Wednesday, July 27, 2011

Understanding Alan García

It is nice to see the MSM in the U.S. start to explain why Alan García was so unpopular when he left office despite economic growth, and therefore also why Ollanta Humala won the election. More of these articles would break through all the clueless puzzlement about Peru. From the AP:

While the guerrilla war was largely over when Garcia returned to office, social conflicts in which authorities had to intervene nearly tripled on his watch. Critics claimed his pro-business policies often ignored Peru's native peoples and damaged the environment.
The resulting unrest has claimed 104 deaths and 1,398 injuries since 2008, according to Peru's national human rights ombudsman's office.

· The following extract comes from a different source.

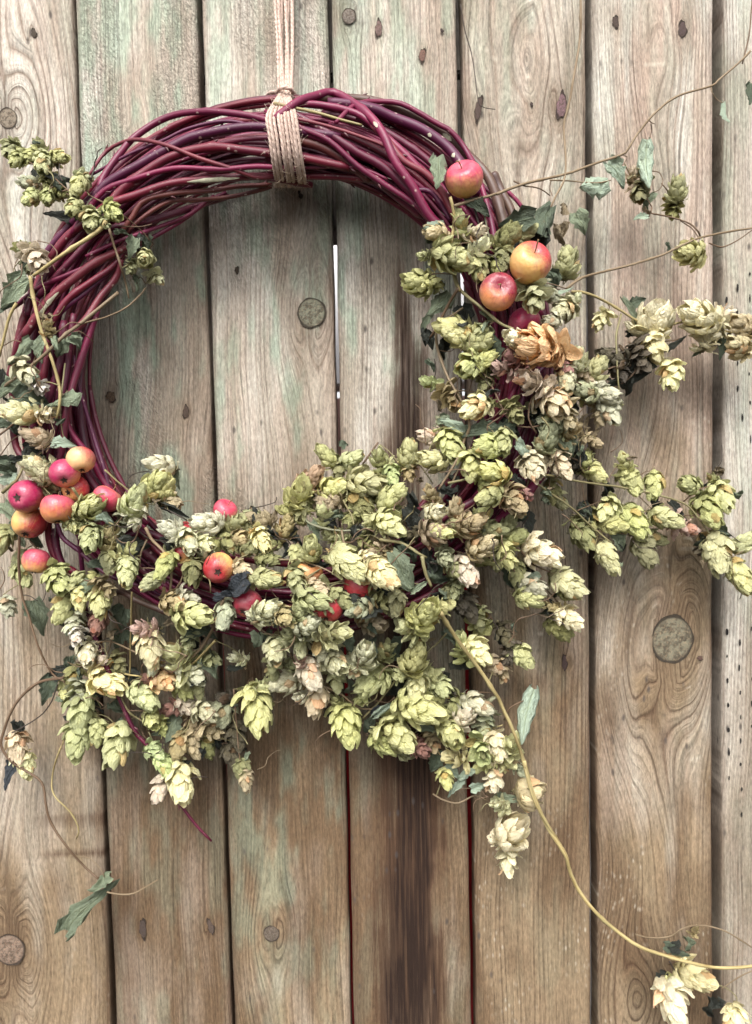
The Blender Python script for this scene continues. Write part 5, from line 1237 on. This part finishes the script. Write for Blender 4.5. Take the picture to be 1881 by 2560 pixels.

And few of the underlying conflicts have been resolved.
Garcia leaves President-elect Ollanta Humala, an apparently moderate leftist who assumes office Thursday, with a ticking time bomb of disputes stemming in large part from objections by indigenous groups to the damage to water supplies, crops and hunting grounds wrought by mining, logging and oil and gas extraction.
"On the positive side, (Garcia) leaves a basically healthy economy," said historian and political analyst Nelson Manrique. "On the negative side, he has been authoritarian, hasn't been open to political dialogue and put off dealing with a series of demands that have generated a climate of social volatility."

We hear constantly that we have to wait and see whether Humala will govern responsibly. A better question is whether he can clean up Garcia's huge mess.